¿Necesita la mujer hermosa que se lo digan?
Es un recurso fácil de poetas melancólicos alabar las gracias de la persona amada, sin límites, hasta el paroxismo, dibujando una imagen irreal que solo vive en su platónica mente.
Es de agradecer la inventiva y sinceridad de los trabajadores de andamio, que despreciando al sol con sus 40º son capaces de aparcar el bocadillo y dedicar unos segundos, siempre desde la distancia, a exaltar las gracias de las caminantes, con su maestría popular.
También desarrolla la mujer una imagen personal en la que incluye su belleza, que puede verse alterada por influencias externas, como el patrón o modelo social, cambiante según la época y más ajustado a modas y falacias argumento ad populum, que al real conocimiento que de si misma tiene, que se ve minimizado al adoptar inconscientemente esa moda como real y definitoria; es decir la belleza intrínseca de la mujer muchas veces no viene definida por sus virtudes e individualidades, sino por el nivel de autoestima y seguridad que tenga en cada momento; se siente guapa o fea haciendo valer parámetros que deberían estar fuera de toda cogitación.

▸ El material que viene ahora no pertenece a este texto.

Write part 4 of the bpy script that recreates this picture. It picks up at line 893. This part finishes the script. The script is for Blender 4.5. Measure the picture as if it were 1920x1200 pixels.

Artistas como Leonardo, Truffaut (Jacqueline Bisset en La noche Americana), Hitchcock (desde su sádica mirada) o García Lorca, consiguen transmitir parte de esa belleza más allá de la subjetividad, pero siempre contando con la colaboración estrecha del modelo que a través de ellos se manifiesta.
La hermosura de la mujer viene de dentro, de su propio conocimiento, el halago exterior no es más que una visión de quién lo realiza, como expresión de sus deseos o como demostración de disponibilidad.
Cuando la mujer llega a un estadio en que ha logrado desembarazarse de las miradas y juicios externos y por lo tanto ajenos, parte tan solo de su propia concepción de si misma, se valora por sus propios parámetros y alcanza por fin ese estado tranquilo de belleza per se, que no necesita confirmación ni ser evaluada.